-- START DATASET CONTENT --

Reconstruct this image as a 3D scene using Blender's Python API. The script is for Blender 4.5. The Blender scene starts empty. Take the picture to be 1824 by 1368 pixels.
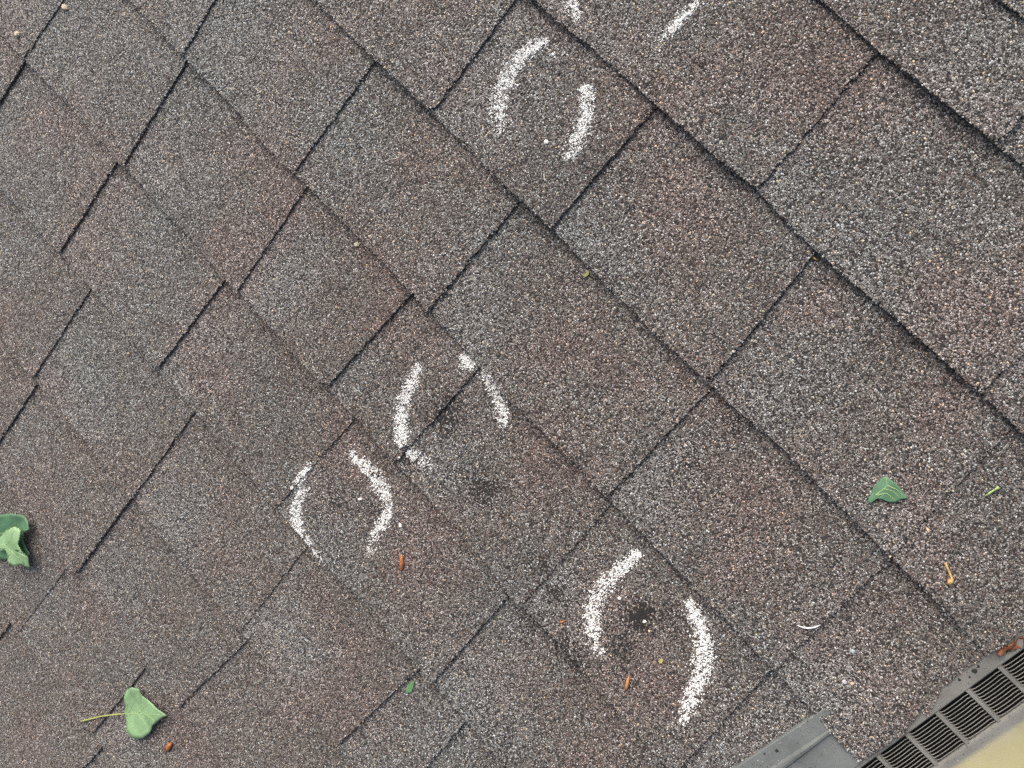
import bpy, math, random
import numpy as np
from mathutils import Matrix, Vector

rng = np.random.default_rng(11)
random.seed(4)
sc = bpy.context.scene

# ------------------------------------------------------------------ frame of the roof
# roof frame: u along the courses, v up the slope, z out of the roof (metres)
PITCH = math.radians(25)
M = Matrix.Translation((0, 0, 3.6)) @ Matrix.Rotation(PITCH, 4, 'X')
R = np.array([[0.68360505, 0.63592725, -0.35816292],
              [0.70359072, -0.7046546, 0.0917714],
              [-0.19402121, -0.3147355, -0.92913795]])
CAM = np.array([0.15703511, 0.12203154, 0.75201714])
F = 1500.0

# ------------------------------------------------------------------ camera
cd = bpy.data.cameras.new('camera')
cam = bpy.data.objects.new('camera', cd)
sc.collection.objects.link(cam)
m = Matrix.Identity(4)
for i in range(3):
    m[i][0] = R[0][i]; m[i][1] = -R[1][i]; m[i][2] = -R[2][i]; m[i][3] = CAM[i]
cam.matrix_world = M @ m
cd.sensor_width = 36.0
cd.lens = 36.0 * F / 1824.0
cd.clip_start = 0.01
cd.clip_end = 500
cd.dof.use_dof = True
cd.dof.focus_distance = 0.80
cd.dof.aperture_fstop = 11.0
sc.camera = cam

# ------------------------------------------------------------------ sky, sun, exposure
SUN = Vector((-0.58, 0.47, 0.66)).normalized()        # towards the veiled sun, roof frame
SW = (M.to_3x3() @ SUN).normalized()
elev = math.asin(SW.z)
azim = math.atan2(SW.x, SW.y)
world = bpy.data.worlds.new('World')
sc.world = world
world.use_nodes = True
wn = world.node_tree.nodes
sky = wn.new('ShaderNodeTexSky')
sky.sky_type = 'NISHITA'
sky.sun_disc = False
sky.sun_elevation = elev
sky.sun_rotation = azim
sky.air_density = 1.0
sky.dust_density = 10.0
sky.ozone_density = 0.0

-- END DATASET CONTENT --

Pull out and copy each line containing the string "scene".

## [CORRECT OUTPUT]
Reconstruct this image as a 3D scene using Blender's Python API. The script is for Blender 4.5. The Blender scene starts empty. Take the picture to be 1824 by 1368 pixels.
sc = bpy.context.scene